>>299540 (OP)
>It seemed like it was leading to something more compelling, but they decided to ignore it.
It left questions about Pinkie Pie hanging in the air. While her immediate problem was resolved, it was clear by the end that she had emotional issues that left her prone to dangerously irrational behavior. Those issues were conspicuously ignored which made us regard Pinkie Pie as considerably less harmless than we had before the episode aired.
Guys who got on the ride in Season One will remember that up until "Party of One" aired Pinkie Pie had seemed singularly non-threatening, which was a big part of what had made "Cupcakes" amusing. The occasional harmless prank, as seen in "Griffon the Brush-off," was the limit to Pinkie Pie's maliciousness. She had even refused to prank Fluttershy over concerns that she was too delicate. We had accepted that benign playfullness as one of Pinkie Pie's defining traits.

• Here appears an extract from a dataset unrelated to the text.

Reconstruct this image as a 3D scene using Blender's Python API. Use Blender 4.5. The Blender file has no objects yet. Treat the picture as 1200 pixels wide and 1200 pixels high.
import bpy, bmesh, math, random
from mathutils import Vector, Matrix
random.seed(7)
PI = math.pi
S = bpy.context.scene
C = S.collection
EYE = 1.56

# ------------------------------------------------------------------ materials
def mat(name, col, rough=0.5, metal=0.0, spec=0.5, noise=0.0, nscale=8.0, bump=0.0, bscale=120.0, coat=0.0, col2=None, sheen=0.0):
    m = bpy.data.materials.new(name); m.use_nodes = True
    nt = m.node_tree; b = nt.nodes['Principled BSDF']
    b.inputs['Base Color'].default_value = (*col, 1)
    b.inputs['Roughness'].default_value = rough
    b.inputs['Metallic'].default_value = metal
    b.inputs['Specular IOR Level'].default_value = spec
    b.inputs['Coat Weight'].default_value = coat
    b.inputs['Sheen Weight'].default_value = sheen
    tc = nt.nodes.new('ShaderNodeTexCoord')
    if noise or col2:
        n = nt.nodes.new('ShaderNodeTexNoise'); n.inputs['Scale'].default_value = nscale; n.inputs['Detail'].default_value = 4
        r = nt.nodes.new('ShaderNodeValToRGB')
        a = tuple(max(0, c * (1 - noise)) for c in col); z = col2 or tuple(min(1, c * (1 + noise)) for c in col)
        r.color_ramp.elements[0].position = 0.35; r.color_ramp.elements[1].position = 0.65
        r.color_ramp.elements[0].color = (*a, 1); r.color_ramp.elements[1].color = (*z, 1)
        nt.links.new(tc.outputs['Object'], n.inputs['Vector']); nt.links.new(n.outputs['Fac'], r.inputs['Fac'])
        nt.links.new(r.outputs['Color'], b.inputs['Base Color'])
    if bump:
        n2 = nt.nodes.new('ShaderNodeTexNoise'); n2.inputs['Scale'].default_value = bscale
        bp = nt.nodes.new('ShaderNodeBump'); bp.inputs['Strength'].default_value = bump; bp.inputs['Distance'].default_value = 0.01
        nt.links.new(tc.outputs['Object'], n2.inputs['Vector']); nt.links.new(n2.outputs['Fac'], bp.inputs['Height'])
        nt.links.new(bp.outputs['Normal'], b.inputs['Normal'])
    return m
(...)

"Party of One" turned that all on its head. She wasn't playing around with Spike when she held him to a chair and interrogated him, and the way that she chased Rainbow Dash down was considerably more threatening than the time that she had followed her everywhere with balloons and a heli-bicycle. Her cartoony powers no longer seemed quite so innocent. Then the visual representations of her wounded sense of purpose (the spotlight, the tea party, etc.) hinted at a new desperate and needy dimension to her character that had not been apparent before.
We never looked at Pinkie Pie the same way again, and really that was a good thing. Leaving that disturbed aspect of her intact at the end of the episode gave her a depth that she had not possessed before. It also set the foundation for her behavior in Season Two episodes like "The Last Round-up" and "A Friend In Deed."